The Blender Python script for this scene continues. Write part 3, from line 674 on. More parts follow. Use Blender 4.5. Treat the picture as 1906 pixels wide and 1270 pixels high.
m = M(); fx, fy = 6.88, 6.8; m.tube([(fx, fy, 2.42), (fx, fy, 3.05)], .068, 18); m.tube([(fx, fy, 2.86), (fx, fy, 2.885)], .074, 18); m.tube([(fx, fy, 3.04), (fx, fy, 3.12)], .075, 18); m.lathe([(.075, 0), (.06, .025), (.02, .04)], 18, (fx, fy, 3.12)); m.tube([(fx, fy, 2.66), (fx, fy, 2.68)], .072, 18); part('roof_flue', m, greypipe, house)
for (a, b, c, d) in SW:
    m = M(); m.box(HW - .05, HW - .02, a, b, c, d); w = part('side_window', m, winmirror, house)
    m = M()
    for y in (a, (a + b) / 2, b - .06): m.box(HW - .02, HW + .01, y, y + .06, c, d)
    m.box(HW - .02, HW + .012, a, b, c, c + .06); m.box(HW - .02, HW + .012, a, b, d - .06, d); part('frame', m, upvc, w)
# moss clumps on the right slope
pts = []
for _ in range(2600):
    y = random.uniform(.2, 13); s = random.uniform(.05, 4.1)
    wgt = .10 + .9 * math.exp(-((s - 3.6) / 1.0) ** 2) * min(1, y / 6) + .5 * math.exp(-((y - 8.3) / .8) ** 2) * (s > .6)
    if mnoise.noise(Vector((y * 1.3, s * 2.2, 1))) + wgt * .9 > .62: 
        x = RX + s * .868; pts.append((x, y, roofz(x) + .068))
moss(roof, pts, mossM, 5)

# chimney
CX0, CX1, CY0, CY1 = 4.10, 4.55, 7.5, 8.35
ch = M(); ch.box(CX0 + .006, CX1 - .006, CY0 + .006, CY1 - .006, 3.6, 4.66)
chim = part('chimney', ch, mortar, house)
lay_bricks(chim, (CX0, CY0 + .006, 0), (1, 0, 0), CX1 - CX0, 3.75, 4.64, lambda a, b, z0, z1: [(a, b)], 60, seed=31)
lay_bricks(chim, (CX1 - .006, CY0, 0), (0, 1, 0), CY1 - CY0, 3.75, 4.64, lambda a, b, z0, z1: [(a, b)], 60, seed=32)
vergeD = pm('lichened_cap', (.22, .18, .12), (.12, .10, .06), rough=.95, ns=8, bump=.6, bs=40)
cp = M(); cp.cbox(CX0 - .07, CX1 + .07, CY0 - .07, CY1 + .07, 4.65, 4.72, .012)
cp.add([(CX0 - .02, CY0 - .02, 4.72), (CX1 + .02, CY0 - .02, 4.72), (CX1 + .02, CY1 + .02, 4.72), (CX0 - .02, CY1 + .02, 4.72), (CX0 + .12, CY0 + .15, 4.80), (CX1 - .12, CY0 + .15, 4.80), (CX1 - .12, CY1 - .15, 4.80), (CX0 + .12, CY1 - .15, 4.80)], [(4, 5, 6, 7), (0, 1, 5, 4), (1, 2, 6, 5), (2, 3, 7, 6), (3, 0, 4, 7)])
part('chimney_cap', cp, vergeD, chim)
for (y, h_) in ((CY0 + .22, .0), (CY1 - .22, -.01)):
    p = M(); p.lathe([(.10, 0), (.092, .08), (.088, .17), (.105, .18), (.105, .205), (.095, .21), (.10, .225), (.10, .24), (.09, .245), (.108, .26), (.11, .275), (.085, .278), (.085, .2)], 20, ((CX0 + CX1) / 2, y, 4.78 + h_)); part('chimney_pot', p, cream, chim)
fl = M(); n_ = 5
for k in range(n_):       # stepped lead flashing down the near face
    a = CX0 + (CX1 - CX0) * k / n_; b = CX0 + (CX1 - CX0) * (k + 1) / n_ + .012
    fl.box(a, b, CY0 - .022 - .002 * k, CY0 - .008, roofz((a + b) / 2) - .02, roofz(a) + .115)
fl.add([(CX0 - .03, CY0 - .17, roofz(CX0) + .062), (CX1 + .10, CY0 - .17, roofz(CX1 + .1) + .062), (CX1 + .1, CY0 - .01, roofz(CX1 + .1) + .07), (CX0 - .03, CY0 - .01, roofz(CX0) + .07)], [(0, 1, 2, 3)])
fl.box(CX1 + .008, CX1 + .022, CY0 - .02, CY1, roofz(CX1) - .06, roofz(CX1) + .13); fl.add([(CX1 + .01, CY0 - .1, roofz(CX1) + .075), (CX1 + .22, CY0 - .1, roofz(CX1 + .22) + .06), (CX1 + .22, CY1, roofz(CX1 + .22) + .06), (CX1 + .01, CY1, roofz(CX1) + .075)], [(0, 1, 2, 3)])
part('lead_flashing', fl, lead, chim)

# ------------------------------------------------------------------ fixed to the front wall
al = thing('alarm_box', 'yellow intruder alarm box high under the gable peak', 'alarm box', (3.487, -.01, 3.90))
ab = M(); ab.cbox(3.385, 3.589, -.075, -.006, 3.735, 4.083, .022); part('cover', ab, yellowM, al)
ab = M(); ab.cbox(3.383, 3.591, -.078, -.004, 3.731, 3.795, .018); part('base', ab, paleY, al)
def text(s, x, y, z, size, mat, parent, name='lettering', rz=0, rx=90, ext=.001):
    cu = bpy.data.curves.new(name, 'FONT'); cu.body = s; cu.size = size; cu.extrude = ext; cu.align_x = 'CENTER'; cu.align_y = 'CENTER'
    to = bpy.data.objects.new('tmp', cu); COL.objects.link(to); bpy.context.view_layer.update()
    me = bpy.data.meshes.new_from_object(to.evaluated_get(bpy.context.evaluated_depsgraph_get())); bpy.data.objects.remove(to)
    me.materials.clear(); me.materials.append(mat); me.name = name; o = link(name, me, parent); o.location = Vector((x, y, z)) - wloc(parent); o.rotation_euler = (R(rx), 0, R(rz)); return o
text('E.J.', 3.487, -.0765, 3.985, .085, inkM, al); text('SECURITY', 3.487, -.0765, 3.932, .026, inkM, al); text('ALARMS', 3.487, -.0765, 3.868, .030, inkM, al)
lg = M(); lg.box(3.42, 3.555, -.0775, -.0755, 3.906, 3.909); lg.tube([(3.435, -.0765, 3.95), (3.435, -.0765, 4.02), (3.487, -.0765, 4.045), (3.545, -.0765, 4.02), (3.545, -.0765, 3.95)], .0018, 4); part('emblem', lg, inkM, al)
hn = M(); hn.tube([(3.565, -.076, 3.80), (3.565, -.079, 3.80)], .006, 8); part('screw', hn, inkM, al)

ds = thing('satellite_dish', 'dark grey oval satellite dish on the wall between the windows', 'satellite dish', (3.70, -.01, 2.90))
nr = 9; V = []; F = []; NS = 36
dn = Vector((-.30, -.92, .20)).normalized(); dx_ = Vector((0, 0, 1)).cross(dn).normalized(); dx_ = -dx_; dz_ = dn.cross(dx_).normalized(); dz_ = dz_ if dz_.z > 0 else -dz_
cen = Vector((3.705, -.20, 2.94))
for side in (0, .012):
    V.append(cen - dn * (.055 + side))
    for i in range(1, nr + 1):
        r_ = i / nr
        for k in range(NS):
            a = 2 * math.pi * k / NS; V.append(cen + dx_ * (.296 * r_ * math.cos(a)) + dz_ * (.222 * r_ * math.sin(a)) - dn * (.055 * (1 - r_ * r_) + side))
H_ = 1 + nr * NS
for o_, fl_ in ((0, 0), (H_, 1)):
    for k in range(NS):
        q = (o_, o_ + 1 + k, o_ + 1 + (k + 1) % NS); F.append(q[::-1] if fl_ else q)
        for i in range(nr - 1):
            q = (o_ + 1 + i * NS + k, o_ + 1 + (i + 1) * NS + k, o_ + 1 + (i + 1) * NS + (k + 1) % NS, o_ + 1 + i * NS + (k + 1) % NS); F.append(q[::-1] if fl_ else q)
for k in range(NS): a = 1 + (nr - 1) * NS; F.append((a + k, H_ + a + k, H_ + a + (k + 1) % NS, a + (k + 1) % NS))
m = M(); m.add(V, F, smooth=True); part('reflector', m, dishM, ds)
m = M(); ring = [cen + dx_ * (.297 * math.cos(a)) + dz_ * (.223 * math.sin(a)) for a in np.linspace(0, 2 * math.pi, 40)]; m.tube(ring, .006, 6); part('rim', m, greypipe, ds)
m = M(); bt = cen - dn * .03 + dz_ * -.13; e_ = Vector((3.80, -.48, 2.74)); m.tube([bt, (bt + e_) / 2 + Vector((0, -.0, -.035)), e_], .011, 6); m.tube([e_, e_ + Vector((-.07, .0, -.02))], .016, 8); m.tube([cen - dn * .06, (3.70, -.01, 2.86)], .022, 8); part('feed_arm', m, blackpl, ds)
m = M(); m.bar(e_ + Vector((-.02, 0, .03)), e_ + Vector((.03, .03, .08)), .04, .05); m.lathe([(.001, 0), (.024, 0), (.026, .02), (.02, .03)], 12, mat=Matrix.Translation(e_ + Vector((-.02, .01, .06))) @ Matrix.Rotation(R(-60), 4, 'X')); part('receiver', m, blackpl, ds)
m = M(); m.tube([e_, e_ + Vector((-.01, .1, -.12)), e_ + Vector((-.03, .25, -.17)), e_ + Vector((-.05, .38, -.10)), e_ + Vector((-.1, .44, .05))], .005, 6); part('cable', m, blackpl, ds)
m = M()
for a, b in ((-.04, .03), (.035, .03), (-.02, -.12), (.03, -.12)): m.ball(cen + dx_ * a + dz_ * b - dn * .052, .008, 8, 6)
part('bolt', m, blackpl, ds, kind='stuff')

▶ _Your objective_
Return nothing but the lines from the start of the listing above through the line containing "moss(roof, pts, mossM, 5)", exactly as given.

▶ _Exercise solution_
The Blender Python script for this scene continues. Write part 3, from line 674 on. More parts follow. Use Blender 4.5. Treat the picture as 1906 pixels wide and 1270 pixels high.
m = M(); fx, fy = 6.88, 6.8; m.tube([(fx, fy, 2.42), (fx, fy, 3.05)], .068, 18); m.tube([(fx, fy, 2.86), (fx, fy, 2.885)], .074, 18); m.tube([(fx, fy, 3.04), (fx, fy, 3.12)], .075, 18); m.lathe([(.075, 0), (.06, .025), (.02, .04)], 18, (fx, fy, 3.12)); m.tube([(fx, fy, 2.66), (fx, fy, 2.68)], .072, 18); part('roof_flue', m, greypipe, house)
for (a, b, c, d) in SW:
    m = M(); m.box(HW - .05, HW - .02, a, b, c, d); w = part('side_window', m, winmirror, house)
    m = M()
    for y in (a, (a + b) / 2, b - .06): m.box(HW - .02, HW + .01, y, y + .06, c, d)
    m.box(HW - .02, HW + .012, a, b, c, c + .06); m.box(HW - .02, HW + .012, a, b, d - .06, d); part('frame', m, upvc, w)
# moss clumps on the right slope
pts = []
for _ in range(2600):
    y = random.uniform(.2, 13); s = random.uniform(.05, 4.1)
    wgt = .10 + .9 * math.exp(-((s - 3.6) / 1.0) ** 2) * min(1, y / 6) + .5 * math.exp(-((y - 8.3) / .8) ** 2) * (s > .6)
    if mnoise.noise(Vector((y * 1.3, s * 2.2, 1))) + wgt * .9 > .62: 
        x = RX + s * .868; pts.append((x, y, roofz(x) + .068))
moss(roof, pts, mossM, 5)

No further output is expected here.